Are Abundant Reserves Paying for the CFPB?

Back in 2008, the Federal Reserve made important changes in the way it handles monetary policy. We’ve written about them several times, but few really understand. The press won’t ask questions about it and few economists discuss them. They seem nuanced and arcane, and they are, but they are also massively important, and potentially dangerous.

With Quantitative Easing, the Fed shifted from a scarce reserve model to an abundant reserve model. The flood of new money grew the Fed’s balance sheet from $870 billion in August 2008 to its current level of $7.4 trillion. That’s a 747% increase. The Fed was just 5% of the size of the economy in 2008, today it exceeds 25%.
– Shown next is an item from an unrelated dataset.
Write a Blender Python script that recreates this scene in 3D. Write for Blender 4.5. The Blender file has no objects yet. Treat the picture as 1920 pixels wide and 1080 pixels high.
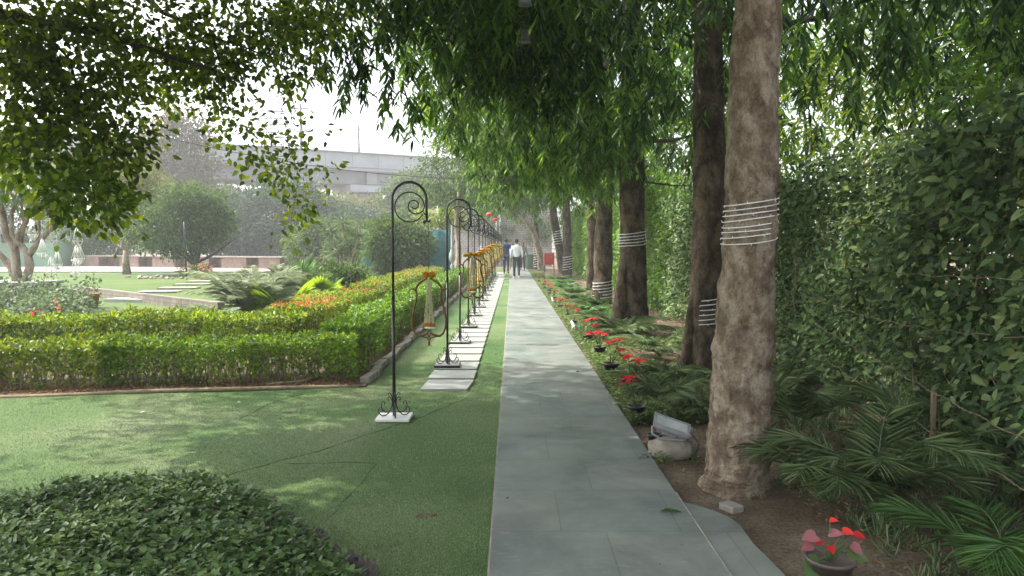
import bpy, bmesh, math, random
import numpy as np
from mathutils import Vector, Matrix, noise
random.seed(7); RNG=np.random.default_rng(11)
PI=math.pi
scene=bpy.context.scene; COL=scene.collection
# ---------------------------------------------------------------- camera
F=1387.0; CH=1.45; TH=math.atan(78/F)
def P(px,py,d):
    u=(px-960)/F; v=(540-py)/F
    dx,dy,dz=u,math.cos(TH)+v*math.sin(TH),-math.sin(TH)+v*math.cos(TH)
    t=d/dy
    return Vector((dx*t,d,CH+dz*t))
def G(px,py,z=0.0):
    u=(px-960)/F; v=(540-py)/F
    dx,dy,dz=u,math.cos(TH)+v*math.sin(TH),-math.sin(TH)+v*math.cos(TH)
    t=(z-CH)/dz
    return Vector((dx*t,dy*t,z))
cam=bpy.data.cameras.new('camera'); co=bpy.data.objects.new('camera',cam); COL.objects.link(co)
cam.sensor_width=36; cam.lens=36*F/1920; cam.clip_end=2000; cam.clip_start=.05
co.location=(0,0,CH); co.rotation_euler=(PI/2-TH,0,0); scene.camera=co
# ---------------------------------------------------------------- materials
def newmat(name):
    m=bpy.data.materials.new(name); m.use_nodes=True; nt=m.node_tree
    return m,nt,nt.nodes['Principled BSDF']
def nd(nt,t,**k):
    n=nt.nodes.new(t)
    for a,b in k.items():
        if a in n.inputs: n.inputs[a].default_value=b
        else: setattr(n,a,b)
    return n
def ramp(nt,stops,src):
    r=nt.nodes.new('ShaderNodeValToRGB'); e=r.color_ramp.elements
    while len(e)<len(stops): e.new(.5)
    for i,(p,c) in enumerate(stops):
        e[i].position=p; e[i].color=(*c,1)
    nt.links.new(src,r.inputs[0]); return r
def M(name,c,rough=.7,var=.15,scale=8,metal=0,bump=0,bscale=40,spec=.5,stretch=None):
    m,nt,b=newmat(name); L=nt.links
    tc=nd(nt,'ShaderNodeTexCoord'); src=tc.outputs['Object']
    if stretch:
        mp=nd(nt,'ShaderNodeMapping'); mp.inputs['Scale'].default_value=stretch
        L.new(src,mp.inputs[0]); src=mp.outputs[0]
    n=nd(nt,'ShaderNodeTexNoise',Scale=scale,Detail=6.0); L.new(src,n.inputs['Vector'])
    a=tuple(x*(1-var) for x in c); d=tuple(min(1,x*(1+var)) for x in c)
    r=ramp(nt,[(.3,a),(.7,d)],n.outputs[0]); L.new(r.outputs[0],b.inputs['Base Color'])
    b.inputs['Roughness'].default_value=rough; b.inputs['Metallic'].default_value=metal
    b.inputs['Specular IOR Level'].default_value=spec
    if bump:
        n2=nd(nt,'ShaderNodeTexNoise',Scale=bscale,Detail=5.0); L.new(src,n2.inputs['Vector'])
        bp=nd(nt,'ShaderNodeBump',Strength=bump,Distance=.02); L.new(n2.outputs[0],bp.inputs['Height'])
        L.new(bp.outputs[0],b.inputs['Normal'])
    return m
def LEAF(name,cols,trans=.35,rough=.45,spec=.35,tcol=None):
    m,nt,b=newmat(name); L=nt.links
    g=nd(nt,'ShaderNodeNewGeometry')
    n=len(cols); r=ramp(nt,[(i/(n-1) if n>1 else 0,c) for i,c in enumerate(cols)],g.outputs['Random Per Island'])
    tc=nd(nt,'ShaderNodeTexCoord'); ns=nd(nt,'ShaderNodeTexNoise',Scale=1.3,Detail=3.0); L.new(tc.outputs['Object'],ns.inputs['Vector'])
    mr=nd(nt,'ShaderNodeMapRange'); mr.inputs[1].default_value=.3; mr.inputs[2].default_value=.7; mr.inputs[3].default_value=.7; mr.inputs[4].default_value=1.25
    L.new(ns.outputs[0],mr.inputs[0])
    hs=nd(nt,'ShaderNodeHueSaturation'); L.new(mr.outputs[0],hs.inputs['Value']); L.new(r.outputs[0],hs.inputs['Color'])
    L.new(hs.outputs[0],b.inputs['Base Color']); b.inputs['Roughness'].default_value=rough; b.inputs['Specular IOR Level'].default_value=spec
    t=nd(nt,'ShaderNodeBsdfTranslucent')
    h2=nd(nt,'ShaderNodeHueSaturation',Hue=.475,Saturation=1.1,Value=1.7); L.new(hs.outputs[0],h2.inputs['Color']); L.new(h2.outputs[0],t.inputs['Color'])
    mx=nd(nt,'ShaderNodeMixShader'); mx.inputs[0].default_value=trans
    L.new(b.outputs[0],mx.inputs[1]); L.new(t.outputs[0],mx.inputs[2])
    L.new(mx.outputs[0],nt.nodes['Material Output'].inputs['Surface'])
    return m
def rgb(*a): return tuple(a)
MT={}
MT['ashoka']=LEAF('ashoka_leaf',[rgb(.01,.032,.009),rgb(.02,.062,.013),rgb(.045,.115,.02),rgb(.11,.22,.03)],.35,.42,.25)
MT['ashokab']=LEAF('bright_ashoka_leaf',[rgb(.022,.065,.013),rgb(.042,.11,.018),rgb(.08,.18,.026),rgb(.17,.29,.04)],.4,.45,.22)
MT['ficus']=LEAF('round_leaf',[rgb(.035,.07,.013),rgb(.07,.125,.02),rgb(.12,.2,.028),rgb(.26,.34,.038)],.48,.42,.35)
MT['hedgeleaf']=LEAF('hedge_wall_leaf',[rgb(.025,.055,.02),rgb(.06,.12,.042),rgb(.12,.2,.07),rgb(.26,.33,.13)],.32,.42,.32)
MT['gold']=LEAF('golden_hedge_leaf',[rgb(.05,.1,.018),rgb(.1,.185,.024),rgb(.17,.26,.03),rgb(.28,.35,.04)],.35,.45,.35)
MT['goldgreen']=LEAF('mixed_hedge_leaf',[rgb(.045,.1,.018),rgb(.085,.18,.024),rgb(.14,.25,.03),rgb(.23,.33,.04)],.35,.45,.35)
MT['box']=LEAF('green_hedge_leaf',[rgb(.045,.11,.018),rgb(.08,.18,.025),rgb(.12,.25,.03),rgb(.19,.32,.045)],.35,.42,.4)
MT['cover']=LEAF('ground_cover_leaf',[rgb(.03,.065,.02),rgb(.055,.11,.03),rgb(.085,.155,.045),rgb(.14,.21,.07)],.28,.5,.3)
MT['cover2']=LEAF('path_cover_leaf',[rgb(.06,.1,.035),rgb(.09,.16,.045),rgb(.15,.22,.06),rgb(.22,.28,.12)],.3,.45,.4)
MT['palm']=LEAF('palm_leaf',[rgb(.06,.115,.045),rgb(.1,.17,.065),rgb(.16,.23,.1),rgb(.28,.34,.18)],.32,.4,.45)
MT['palmgold']=LEAF('bright_palm_leaf',[rgb(.12,.24,.03),rgb(.2,.33,.04),rgb(.26,.38,.06)],.4,.4,.4)
MT['silver']=LEAF('silvery_palm_leaf',[rgb(.12,.16,.09),rgb(.19,.24,.14),rgb(.3,.35,.23)],.3,.5,.4)
MT['fern']=LEAF('fern_leaf',[rgb(.06,.14,.045),rgb(.09,.19,.055),rgb(.13,.25,.08)],.3,.5,.3)
MT['bg1']=LEAF('background_leaf',[rgb(.03,.065,.018),rgb(.05,.1,.025),rgb(.08,.14,.035),rgb(.12,.18,.045)],.3,.6,.2)
MT['bgdark']=LEAF('creeper_leaf',[rgb(.018,.042,.022),rgb(.028,.06,.03),rgb(.042,.085,.036),rgb(.08,.12,.05)],.25,.5,.3)
MT['bgyel']=LEAF('yellowing_leaf',[rgb(.08,.11,.025),rgb(.12,.15,.035),rgb(.19,.19,.045)],.3,.6,.2)
MT['bgbrown']=LEAF('olive_brown_leaf',[rgb(.07,.075,.03),rgb(.11,.105,.04),rgb(.17,.135,.05)],.3,.6,.2)
MT['grey']=LEAF('grey_green_leaf',[rgb(.07,.11,.055),rgb(.1,.15,.075),rgb(.16,.21,.11)],.3,.5,.4)
MT['redleaf']=LEAF('red_bract',[rgb(.4,.012,.015),rgb(.6,.02,.02),rgb(.75,.04,.03)],.2,.5,.3)
MT['pinkleaf']=LEAF('faded_pink_bract',[rgb(.3,.1,.11),rgb(.38,.14,.15)],.2,.5,.3)
MT['coral']=LEAF('coral_blossom',[rgb(.6,.12,.06),rgb(.75,.2,.1),rgb(.6,.25,.12)],.2,.6,.2)
MT['marigold']=M('marigold',(.62,.24,.01),.8,.3,60,bump=1,bscale=150,spec=.1)
MT['marigoldy']=M('yellow_marigold',(.58,.4,.03),.8,.3,60,bump=1,bscale=150,spec=.1)
MT['jasmine']=M('jasmine_garland',(.75,.72,.42),.8,.25,90,bump=.8,bscale=200,spec=.1)
MT['litter']=LEAF('dry_leaf',[rgb(.12,.07,.035),rgb(.2,.12,.06),rgb(.3,.2,.11),rgb(.1,.055,.03)],.1,.8,.1)
MT['iron']=M('black_iron',(.012,.012,.014),.38,.3,30,spec=.5)
MT['bronze']=M('bronze_iron',(.16,.085,.03),.4,.4,25,metal=.5)
MT['wire']=M('thin_wire',(.05,.05,.05),.5)
MT['whitewire']=M('white_cable',(.75,.76,.74),.5,.08)
MT['white']=M('white_paint',(.72,.72,.68),.5,.08,12)
MT['tile']=M('white_stone_slab',(.3,.31,.285),.5,.1,5,bump=.15,bscale=30)
MT['twig']=M('twig_bark',(.1,.07,.045),.85,.35,30)
MT['twigpale']=M('pale_twig_bark',(.22,.17,.11),.85,.3,20)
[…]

In order to contain the potential inflation from all this money the Fed has raised banks’ capital requirements and increased liquidity demands. Despite being flush with reserves, banks are constrained in making loans, holding three to four times more reserves as a share of deposits than they did in 2007 before all these changes happened.

One result of this is that banks no longer trade federal funds. They don’t need to because they all have excess reserves, the system as a whole is flooded with them.

When banks had scarce reserves, interest rates were a signal about the demand for money because banks borrowed and lent reserves every day. With reserves now piled everywhere, there is no market for federal funds and the Fed sets rates wherever it wants them…with or without regard to the demand for money.